●2002.1月● 命を預かる仕事の重み
憧れの看護婦になって4年目です。社会的にそこそこ認められて、給料もいい仕事です。でも、「小さなミスさえ命にかかわってしまう」などがストレスとなり、重くのしかかってきて……。あんなに夢みた職業なのに、もうあまり魅力を感じません。だから、来年度中に辞めて、しばらくフリーターになろうかと考えています。これはやっぱり甘い考えでしょうか。現実から逃げているだけなのでしょうか。
(25歳 その他のサービス業 女)
 

●今井雅之のアドバイス●
明けましておめでとう! 充実した1年になるように努力してまっか? 僕の場合は、なんかええ感じ。応援してくれはるみなさんのおかげでんがな。

さて、今年も“現実は厳しいぞ”と実感するようなお便りが続々届いてます。でもあなたの場合、自分で言うてはるように、ちょっと甘いかもなぁ。だってね……“じゃ、お医者さんや看護婦さんは全員辞めなあかん”ってことになりませんか。命にかかわることをやってるからやり甲斐があるんとちがうかな。続けられてる人は、もちろん給料がいいとかいろんな理由があるんでしょうけど、やっぱり人の命を助けるという夢に支えられているんでしょう。そう考えるとあなたの場合は、“本当に好きな職業ではなかったことがわかった”ということではないですか?

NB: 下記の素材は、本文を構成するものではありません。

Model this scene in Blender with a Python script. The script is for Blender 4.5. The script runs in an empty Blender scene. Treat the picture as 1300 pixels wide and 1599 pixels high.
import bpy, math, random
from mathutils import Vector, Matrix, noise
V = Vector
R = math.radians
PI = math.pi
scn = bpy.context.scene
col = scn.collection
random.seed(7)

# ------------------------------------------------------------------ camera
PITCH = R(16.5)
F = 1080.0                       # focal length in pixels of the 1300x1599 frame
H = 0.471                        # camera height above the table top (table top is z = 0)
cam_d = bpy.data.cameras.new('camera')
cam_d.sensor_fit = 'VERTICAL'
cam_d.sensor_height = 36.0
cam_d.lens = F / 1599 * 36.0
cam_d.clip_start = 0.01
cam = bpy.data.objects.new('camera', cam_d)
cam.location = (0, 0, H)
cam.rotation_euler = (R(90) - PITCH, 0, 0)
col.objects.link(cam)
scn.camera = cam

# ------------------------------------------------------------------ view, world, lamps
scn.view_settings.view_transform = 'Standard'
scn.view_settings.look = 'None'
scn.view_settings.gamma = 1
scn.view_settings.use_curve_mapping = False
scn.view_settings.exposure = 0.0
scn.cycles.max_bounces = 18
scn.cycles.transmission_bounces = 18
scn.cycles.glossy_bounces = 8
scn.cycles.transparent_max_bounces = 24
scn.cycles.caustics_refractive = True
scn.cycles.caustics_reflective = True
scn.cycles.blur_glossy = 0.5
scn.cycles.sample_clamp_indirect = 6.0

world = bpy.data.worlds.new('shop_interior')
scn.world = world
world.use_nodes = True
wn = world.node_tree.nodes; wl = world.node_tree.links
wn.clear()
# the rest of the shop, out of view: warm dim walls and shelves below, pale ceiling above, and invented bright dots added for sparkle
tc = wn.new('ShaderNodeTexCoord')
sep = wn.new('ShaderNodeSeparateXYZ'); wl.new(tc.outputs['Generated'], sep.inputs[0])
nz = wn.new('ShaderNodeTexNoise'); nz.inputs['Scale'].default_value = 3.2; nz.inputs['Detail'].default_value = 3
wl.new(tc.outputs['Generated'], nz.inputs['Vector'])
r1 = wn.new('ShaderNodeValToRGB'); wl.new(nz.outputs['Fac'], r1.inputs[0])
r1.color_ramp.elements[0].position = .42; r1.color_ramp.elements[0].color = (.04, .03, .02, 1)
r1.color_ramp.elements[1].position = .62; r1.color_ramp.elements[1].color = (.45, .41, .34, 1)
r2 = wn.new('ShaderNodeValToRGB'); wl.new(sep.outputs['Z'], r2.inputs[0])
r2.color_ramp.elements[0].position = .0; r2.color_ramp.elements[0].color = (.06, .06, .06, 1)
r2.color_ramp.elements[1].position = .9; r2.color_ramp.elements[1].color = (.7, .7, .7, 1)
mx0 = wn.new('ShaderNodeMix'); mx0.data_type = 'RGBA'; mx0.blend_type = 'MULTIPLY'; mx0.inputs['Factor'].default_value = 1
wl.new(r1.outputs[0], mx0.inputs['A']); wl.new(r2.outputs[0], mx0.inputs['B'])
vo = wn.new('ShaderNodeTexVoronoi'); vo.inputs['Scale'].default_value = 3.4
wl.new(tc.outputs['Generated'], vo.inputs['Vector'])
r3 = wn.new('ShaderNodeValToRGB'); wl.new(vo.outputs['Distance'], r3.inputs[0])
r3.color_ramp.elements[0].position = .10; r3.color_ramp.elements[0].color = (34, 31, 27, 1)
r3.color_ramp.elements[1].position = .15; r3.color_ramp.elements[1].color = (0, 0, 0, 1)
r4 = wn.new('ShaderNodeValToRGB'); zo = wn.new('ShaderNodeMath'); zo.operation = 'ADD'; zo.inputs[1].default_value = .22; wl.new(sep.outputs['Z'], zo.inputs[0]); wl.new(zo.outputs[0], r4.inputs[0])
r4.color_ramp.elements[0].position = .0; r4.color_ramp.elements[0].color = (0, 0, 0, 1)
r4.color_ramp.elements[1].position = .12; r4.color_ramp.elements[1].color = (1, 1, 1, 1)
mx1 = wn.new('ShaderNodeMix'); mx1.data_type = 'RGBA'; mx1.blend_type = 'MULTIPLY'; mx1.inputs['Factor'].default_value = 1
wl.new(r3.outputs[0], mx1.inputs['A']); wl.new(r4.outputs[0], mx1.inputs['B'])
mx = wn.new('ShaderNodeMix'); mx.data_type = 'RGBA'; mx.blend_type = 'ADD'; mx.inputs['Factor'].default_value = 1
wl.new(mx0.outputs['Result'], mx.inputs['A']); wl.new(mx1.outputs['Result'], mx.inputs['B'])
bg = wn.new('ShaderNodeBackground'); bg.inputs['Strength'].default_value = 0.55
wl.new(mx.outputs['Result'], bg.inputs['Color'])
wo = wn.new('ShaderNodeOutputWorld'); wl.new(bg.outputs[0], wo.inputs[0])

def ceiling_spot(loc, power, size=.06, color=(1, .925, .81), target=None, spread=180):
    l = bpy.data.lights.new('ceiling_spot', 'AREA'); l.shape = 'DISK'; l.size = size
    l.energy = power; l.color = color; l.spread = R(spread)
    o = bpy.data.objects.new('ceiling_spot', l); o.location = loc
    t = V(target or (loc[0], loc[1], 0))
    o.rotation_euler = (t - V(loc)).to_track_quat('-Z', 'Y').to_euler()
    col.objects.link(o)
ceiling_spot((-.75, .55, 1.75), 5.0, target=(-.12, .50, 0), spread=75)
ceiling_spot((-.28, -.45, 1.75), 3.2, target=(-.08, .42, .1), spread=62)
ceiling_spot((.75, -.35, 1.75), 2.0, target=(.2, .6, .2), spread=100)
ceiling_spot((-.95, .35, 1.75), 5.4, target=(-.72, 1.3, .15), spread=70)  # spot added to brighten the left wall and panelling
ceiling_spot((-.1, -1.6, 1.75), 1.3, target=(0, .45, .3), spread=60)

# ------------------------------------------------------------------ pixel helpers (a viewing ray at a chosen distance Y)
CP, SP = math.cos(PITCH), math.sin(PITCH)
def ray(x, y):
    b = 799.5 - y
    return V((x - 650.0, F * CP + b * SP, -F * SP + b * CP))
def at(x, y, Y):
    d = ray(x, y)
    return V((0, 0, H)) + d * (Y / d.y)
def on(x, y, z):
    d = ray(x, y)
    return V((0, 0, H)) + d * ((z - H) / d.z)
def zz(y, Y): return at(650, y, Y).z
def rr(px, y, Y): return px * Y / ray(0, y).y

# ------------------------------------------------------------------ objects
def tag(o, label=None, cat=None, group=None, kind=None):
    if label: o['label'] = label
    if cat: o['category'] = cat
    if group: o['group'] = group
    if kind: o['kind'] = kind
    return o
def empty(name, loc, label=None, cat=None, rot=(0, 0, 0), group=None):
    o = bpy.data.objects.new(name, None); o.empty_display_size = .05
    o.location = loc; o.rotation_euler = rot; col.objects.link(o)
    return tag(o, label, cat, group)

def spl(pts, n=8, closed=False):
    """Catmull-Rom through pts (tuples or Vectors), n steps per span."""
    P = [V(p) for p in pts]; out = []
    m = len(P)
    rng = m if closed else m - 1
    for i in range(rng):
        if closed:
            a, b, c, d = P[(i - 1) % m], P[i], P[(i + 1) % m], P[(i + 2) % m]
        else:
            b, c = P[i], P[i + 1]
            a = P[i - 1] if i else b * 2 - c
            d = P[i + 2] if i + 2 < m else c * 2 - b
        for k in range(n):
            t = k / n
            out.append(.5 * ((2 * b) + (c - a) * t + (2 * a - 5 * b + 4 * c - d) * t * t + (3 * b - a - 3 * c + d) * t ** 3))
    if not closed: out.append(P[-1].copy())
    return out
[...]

うちの姉も看護婦やし、僕も看護婦さんと付き合ったことがあるんやけど、共通して言えるのは、彼女たちは根っからの世話好き。単に“白衣の天使に憧れて”とかのうわべだけじゃなくて、看護精神というのか、弱い人の世話が好きで、人の痛みがわかって思いやりがあるタイプなんですよ。そうでないとやってられないほど辛いこともあって大変な職業なんだと思う。お姉ちゃんから聞いたことがあるけど、たとえば便秘してるおじいちゃんのウンチを、ゴム手袋をはめるとはいえ、手で掻き出してあげたりするんですから。その代わり、便秘の苦しさから解放されたおじいちゃんからは感謝されるわけでしょう? お姉ちゃんはそんなとこにも働き甲斐を見出だせるんやと思いますよ。僕の昔の彼女も、僕に尽くすことに喜びを感じてたと思う。それは役者の俺が人前に出て演技することに喜びを感じるのと同じ。つまり、あなたの悩みは、看護婦さんだったら誰もがぶつかるカベというわけでもないんですよ。

お姉ちゃんにも仕事がキツいとかの悩みはあったとは思います。だけどやっぱり適性があるんでしょうね。キツいのと、やってて楽しくないというのは、別の次元の話だからね。僕だって台詞は覚えなあかん、借金は増える一方というキツさはあるけど、舞台づくりが楽しいからやめられへん。あなたを僕に置き換えたら、役者なのに「人前に出るのがストレスになるんです」と泣きごと言ってるのと同じじゃないですかね。飛行機のパイロットが「高所恐怖症なんです」と情けないこと言ってるようなもんでしょ。

25歳か……。だったら早めに方向転換したほうがいいかもしれない。楽しくなくなったら辞めることを勧めます。いったんほかの職業に就いてみて、でもやっぱり看護婦が天職だったと思えたらまた戻れるんやから。そこで資格が活きるんですよ。切り抜けろ!